His comments also come at a time when other NATO nations are considering their own approaches to the issue. In the Nordic and Baltic nations, there is an increased emphasis on conscription as a key part of the military’s toolbox. For example, Denmark has decided to extend military service from four to 11 months and open conscription to women, while Norway plans on building a conscript force of 13,500 by 2036, an uplift of 4,500 personnel.

But in the United Kingdom, a January comment from Army chief Gen. Patrick Sanders about the need for a “citizen army” led to a firestorm. Eventually Adm. Tony Radakin, Chief of the UK Defence Staff, had to publicly walk it all back, saying: “We are not on the cusp of war with Russia. We are not about to be invaded. No one in the Ministry of Defence is talking about conscription in any traditional sense of the term.”

That Pistorius is even willing to make such a public comment is another example of Germany’s increasingly progressive approach to reshaping its defense posture, which has turned decades old criticisms of acquisition underspending, substandard equipment availability and armed forces readiness on their head.

Berlin’s “turning point” or Zeitenwende, in the wake of Russia’s war in Ukraine, supported by a €100 billion ($107 billion) special arms fund, dramatically shifted perceptions. Germany increased its defense spending by 9 percent between 2022 and 2023, to an annual total of €66.8 ($72 billion) in 2023, according to figures [PDF] from the Stockholm International Peace Research Institute (SIPRI). It also means Germany is set, for the first time, to meet NATO’s 2 percent GDP spending target this year.

Call For More Defense Spending

However, in another notable comment, Pistorius indicated 2 percent may not be the goal for Germany going forward, instead calling for both Washington and Berlin to aim for 3 percent.

“[There are problems] we have not solved yet,” he said. “The industry, neither Germany nor US or in other countries of the world, is yet at the level to produce as much as we need, that matches with ammunition [demand], with missiles, with Patriot systems or whatever you name, so we have to synchronize that. We need more money, there’s no doubt about it, and I think we will rather arrive at 3 percent or even more.”

However, Pistorius did not give a timetable for when he would like to see that target be reached — and there are potential roadblocks. German lawmakers are currently locked in discussions about how to fund a €25 billion ($27 billion) budget “gap” in 2025, with solutions of social welfare cuts or higher taxation on the table.
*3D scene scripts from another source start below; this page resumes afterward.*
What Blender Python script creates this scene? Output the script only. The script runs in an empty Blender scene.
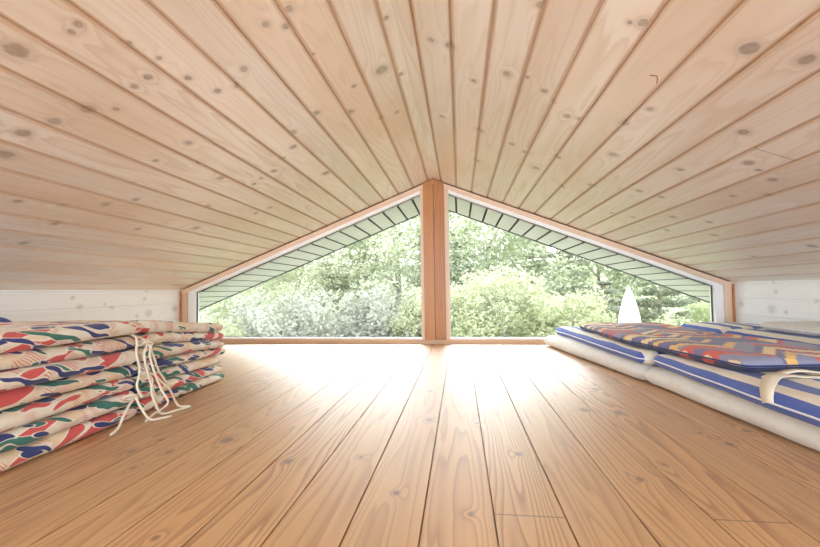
import bpy, math, random
import numpy as np
from mathutils import Vector, Matrix, noise as mnoise
random.seed(7)
rng = np.random.default_rng(11)
SC = bpy.context.scene
COL = SC.collection
PI = math.pi

# ------------------------------------------------------------------ dimensions (metres)
ZR, TS, W = 1.1967, .3958, 1.98          # ridge height, roof slope (tan), half width of the loft
COS = 1 / math.sqrt(1 + TS * TS)
YG, YB = 2.967, -1.05                    # inner face of the gable, rear edge of the loft
ZE = ZR - TS * W                         # eave height
def roof_z(x): return ZR - TS * abs(x)

# ------------------------------------------------------------------ object helpers
def link(name, me, m=None, parent=None):
    o = bpy.data.objects.new(name, me)
    COL.objects.link(o)
    if m is not None and me is not None and not me.materials: me.materials.append(m)
    if parent is not None: o.parent = parent
    return o
def tag(o, label=None, cat=None, group=None, kind=None):
    if label: o['label'] = label
    if cat: o['category'] = cat
    if group: o['group'] = group
    if kind: o['kind'] = kind
    return o
def thing(name, label, cat, loc=(0, 0, 0), rz=0, group=None):
    o = bpy.data.objects.new(name, None); COL.objects.link(o)
    o.location = loc; o.rotation_euler = (0, 0, rz); o.empty_display_size = .1
    return tag(o, label, cat, group)
def struct(name, me, m, parent=None, label=None, cat=None):
    o = link(name, me, m, parent)
    if parent is None: tag(o, label, cat, None, 'structure')
    return o
def mesh(name, v, f, smooth=False):
    me = bpy.data.meshes.new(name)
    me.from_pydata([tuple(map(float, p)) for p in v], [], f)
    me.update()
    if smooth:
        me.polygons.foreach_set('use_smooth', [True] * len(me.polygons))
    return me
class MB:
    def __init__(s): s.v = []; s.f = []
    def box(s, x0, x1, y0, y1, z0, z1):
        return s.prism([(x0, z0), (x1, z0), (x1, z1), (x0, z1)], y0, y1)
    def prism(s, poly, y0, y1):                      # polygon in xz (counter-clockwise), extruded along y
        b = len(s.v); n = len(poly)
        s.v += [(x, y0, z) for x, z in poly] + [(x, y1, z) for x, z in poly]
        s.f.append(list(range(b, b + n)))
        s.f.append(list(range(b + 2 * n - 1, b + n - 1, -1)))
        for i in range(n):
            j = (i + 1) % n
            s.f.append([b + j, b + i, b + n + i, b + n + j])
        return s
    def quadring(s, rings, closed_ends=True, wrap=False):
        b = len(s.v); n = len(rings[0])
        for r in rings: s.v += [tuple(p) for p in r]
        m = len(rings)
        for i in range(m if wrap else m - 1):
            for j in range(n):
                k = (j + 1) % n; i2 = (i + 1) % m
                s.f.append([b + i * n + j, b + i * n + k, b + i2 * n + k, b + i2 * n + j])
        if closed_ends and not wrap:
            s.f.append([b + j for j in range(n - 1, -1, -1)])
            s.f.append([b + (m - 1) * n + j for j in range(n)])
        return s
    def tube(s, pts, rad, n=7, flat=1.0):
        pts = [Vector(p) for p in pts]
        rings = []; up0 = Vector((0.13, 0.21, 1)).normalized()
        for i, p in enumerate(pts):
            t = (pts[min(i + 1, len(pts) - 1)] - pts[max(i - 1, 0)]).normalized()
            a = up0 - t * up0.dot(t)
            if a.length < .15: a = Vector((1, .1, 0)) - t * t.x
            a.normalize(); c = t.cross(a)
            r = rad[i] if isinstance(rad, (list, tuple)) else rad
            rings.append([p + a * (r * math.cos(2 * PI * k / n)) * flat + c * (r * math.sin(2 * PI * k / n)) for k in range(n)])
        return s.quadring(rings)
    def mesh(s, name, smooth=False): return mesh(name, s.v, s.f, smooth)
def spline(pts, k=6):                                # Catmull-Rom through the points
    P = [Vector(p) for p in pts]; P = [P[0]] + P + [P[-1]]; out = []
    for i in range(1, len(P) - 2):
        a, b, c, d = P[i - 1:i + 3]
        for j in range(k):
            t = j / k
            out.append(.5 * ((2 * b) + (c - a) * t + (2 * a - 5 * b + 4 * c - d) * t * t + (3 * b - a - 3 * c + d) * t ** 3))
    out.append(P[-2]); return out

# ------------------------------------------------------------------ node helpers
class NT:
    def __init__(s, name):
        s.m = bpy.data.materials.new(name); s.m.use_nodes = True
        s.t = s.m.node_tree; s.t.nodes.clear()
        s.out = s.t.nodes.new('ShaderNodeOutputMaterial')
    def new(s, typ, **kw):
        n = s.t.nodes.new(typ)
        for k, v in kw.items(): setattr(n, k, v)
        return n
    def put(s, sock, v):
        if hasattr(v, 'is_output') or isinstance(v, bpy.types.NodeSocket): s.t.links.new(v, sock)
        elif v is not None:
            if sock.type == 'RGBA' and len(v) == 3: v = (*v, 1)
            sock.default_value = v
    def math(s, op, a, b=None, c=None, clamp=False):
        n = s.new('ShaderNodeMath', operation=op, use_clamp=clamp)
        for i, v in enumerate((a, b, c)):
            if v is not None: s.put(n.inputs[i], v)
        return n.outputs[0]
    def vec(s, op, a, b=None):
        n = s.new('ShaderNodeVectorMath', operation=op)
        s.put(n.inputs[0], a)
        if b is not None:
            if op == 'SCALE': s.put(n.inputs['Scale'], b)
            else: s.put(n.inputs[1], b)
        return n.outputs['Value'] if op in ('DISTANCE', 'LENGTH', 'DOT_PRODUCT') else n.outputs[0]
    def comb(s, x, y, z):
        n = s.new('ShaderNodeCombineXYZ')
        for i, v in enumerate((x, y, z)): s.put(n.inputs[i], v)
        return n.outputs[0]
    def sep(s, v):
        n = s.new('ShaderNodeSeparateXYZ'); s.put(n.inputs[0], v); return n.outputs
    def obj(s): return s.new('ShaderNodeTexCoord').outputs['Object']
    def noise(s, v, scale=1, detail=2, rough=.5, dist=0, color=False):
        n = s.new('ShaderNodeTexNoise'); s.put(n.inputs['Vector'], v)
        n.inputs['Scale'].default_value = scale; n.inputs['Detail'].default_value = detail
        n.inputs['Roughness'].default_value = rough; n.inputs['Distortion'].default_value = dist
        return n.outputs['Color' if color else 'Fac']
    def white(s, w):
        n = s.new('ShaderNodeTexWhiteNoise', noise_dimensions='1D'); s.put(n.inputs['W'], w)
        return s.sep(n.outputs['Color'])
    def voro(s, v, scale=1, rnd=1, metric='EUCLIDEAN'):
        n = s.new('ShaderNodeTexVoronoi', distance=metric); s.put(n.inputs['Vector'], v)
        n.inputs['Scale'].default_value = scale; n.inputs['Randomness'].default_value = rnd
        return n.outputs['Distance'], s.sep(n.outputs['Color']), n.outputs['Position']
    def ramp(s, f, lo, hi, a=0., b=1.):                # smooth step
        n = s.new('ShaderNodeMapRange', interpolation_type='SMOOTHSTEP')
        for i, v in enumerate((f, lo, hi, a, b)): s.put(n.inputs[i], v)
        return n.outputs[0]
    def mix(s, f, a, b, mode='MIX'):
        n = s.new('ShaderNodeMix', data_type='RGBA', blend_type=mode)
        s.put(n.inputs[0], f); s.put(n.inputs[6], a); s.put(n.inputs[7], b)
        return n.outputs[2]
    def bump(s, h, strength, dist):
        n = s.new('ShaderNodeBump'); n.inputs['Strength'].default_value = strength; n.inputs['Distance'].default_value = dist
        s.put(n.inputs['Height'], h); return n.outputs[0]
    def pbr(s, color, rough=.5, normal=None, spec=.5, coat=0, coat_rough=.2, coat_ior=1.5, sheen=0, metal=0):
        n = s.new('ShaderNodeBsdfPrincipled')
        s.put(n.inputs['Base Color'], color); s.put(n.inputs['Roughness'], rough)
        n.inputs['Specular IOR Level'].default_value = spec
        n.inputs['Coat Weight'].default_value = coat; n.inputs['Coat Roughness'].default_value = coat_rough
        n.inputs['Coat IOR'].default_value = coat_ior; n.inputs['Sheen Weight'].default_value = sheen; n.inputs['Metallic'].default_value = metal
        if normal is not None: s.put(n.inputs['Normal'], normal)
        s.t.links.new(n.outputs[0], s.out.inputs[0]); return s.m

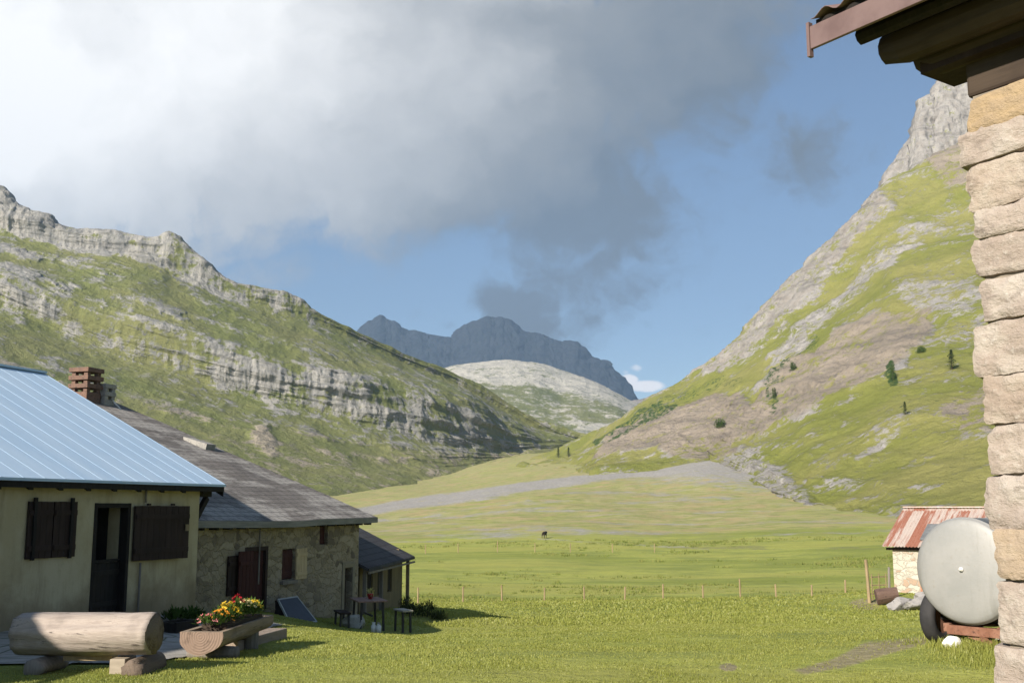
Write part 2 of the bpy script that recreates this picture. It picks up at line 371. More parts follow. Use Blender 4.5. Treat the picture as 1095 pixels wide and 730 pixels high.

If a defense spending request made by Pistorius, for €6.5 billion ($7 billion) is not agreed, procurement of new equipment will suffer.

Today, I met with my 🇩🇪 counterpart Boris Pistorius. German partnership in support of Ukraine and within the NATO Alliance is critical – always important to exchange views with a close Ally. #WeAreNATO

— Secretary of Defense Lloyd J. Austin III (@SecDef) May 9, 2024

He also expressed gratitude toward the US for belatedly passing new Ukraine military aid funding under the $95 billion foreign aid bill, but based on an awareness that US resources and attention “cannot and will not” be only focused on Europe, Germany is “working hard to make Europe’s contribution to transatlantic burden sharing more relevant.”

To date, Germany has contributed €7 billion ($7.5 billion) in military aid to Ukraine, including supplies of Leopard 1 and 2 main battle tanks, Marder infantry fighting vehicles, IRIS-T and Patriot air defense systems, Stinger and Strela MANPADS and over 80,000 155mm artillery shells, but controversially in the view of some allies, continues to refuse sending Taurus long-range missiles.

Alongside Poland, Berlin also leads a multinational armored vehicles capability coalition for Ukraine and an integrated air and missile defense coalition with France. Both are designed to accelerate and better co-ordinate new equipment deliveries to Kyiv.

Regarding industry ties with the US, Pistorius said that Germany is currently spending $23 billion with American manufacturers, covering 380 contracts, and which include orders for Lockheed Martin F-35A fifth-generation fighter jets and Boeing CH-47F Chinook heavy-lift helicopters.